Thursday, August 18, 2011

Yore Playtest I : In Which Frost and Fire Make Everything Damp

I spent a feverish eight hours brainstorming ideas for the combat system and then twelve hours designing, plotting, printing, and preparing the cards for it.  Twenty minutes of playtesting later, I was left holding the scraps of my original system, wondering, "Why did I think those mechanics were good ideas?"

Synopsis of the Combat System
In the game, you have an item and three stats: magic, mental, and combat.  The item corresponds to an stat and modifies its abilities while each stat determine what abilities you can use.  Your abilities can chain together (notice the chain images on the sides of the cards) and you can keep going.  Magic abilities add afflictions to your opponents.  Other abilities consume those afflictions, doing extra damage.  Mental abilities allow you to draw more cards.  Most abilities do damage.  During your turn, you have a few deck management options (trading some of your abilities, discarding unusable ones).

The three card types.



In hopes of achieving the unique, choice-driving combat system, I added one major mechanic:  You do not shuffle your deck.  Since the backs of cards partially reveal the content of the card, it opened too many opportunities for cheating during shuffling.  By not shuffling I also hoped to add more importance to how you play the cards.  As the game progressed players could stack the deck, building a sequence of powerful abilities to take down increasingly difficult monsters.  That was the theory.

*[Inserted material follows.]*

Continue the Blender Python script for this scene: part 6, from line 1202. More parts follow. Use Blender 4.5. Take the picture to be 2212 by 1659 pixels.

While the game is collaborative, I had the idea of making the playtesting a versus challenge.  Everyone had access to the same spells, but we used them against each other rather than against the monsters of the game.  If you ever want to test balance, you'll get the most vocal reactions in a player-versus-player environment: unfairness stands out much more when someone is using it against you.

Problem I: Spell effects
The first major problem was spell effects (frost and fire) that the magic abilities applied.  Two of us focused our stats in magic.  The results were polar opposite.  I ended up with a beautiful balance of spells and a finisher, along with a wand that helped out.  Laying down the combination as my first move was very satisfying.  The other player had all finishers, which do nothing without a spell effect present.  She was not satisfied.  When we dueled, I ran into the same combo (via the not shuffling effect).  I dealt 8 damage, she dealt 3.
A spell chain.

Problem II: The same cards over and over
The other player meanwhile floundered with the same combo over and over again.  Because he could not win any matches with the combo, he had no way of getting additional abilities.  Additionally, he had two cards that he could not use, so he had to skip turns to get them out of his hand.  This was the second major flaw of the non-shuffling mechanic.

Problem III: Play Order
Because this was versus mode, the question came up of how each player lays down their cards.  I didn't have an easy solution for this.  I had thought both players would lay them down at once.  That was anticlimactic.  We tested one card at a time, but that went awry.  Once one player ran out, it was easy for the other player to put down as few cards as they needed to win.  Neither solution felt entirely natural.

Solutions:
To solve those problems, I decided to try the following.
  1. Spell effects will not stack.  There is a card you flip over that tells which has been applied.  One spell effect overcomes the other when cast.
  2. Bring in the monsters so that the game flow is more natural.  This would allow players to build their decks faster, as they would win far more than 50% of the time in the beginning.
  3. Like solution II, I hoped moving to the players versus game setup would fix the play order problem.
Note: The placeholder art in Yore comes from Lorc's icon pack.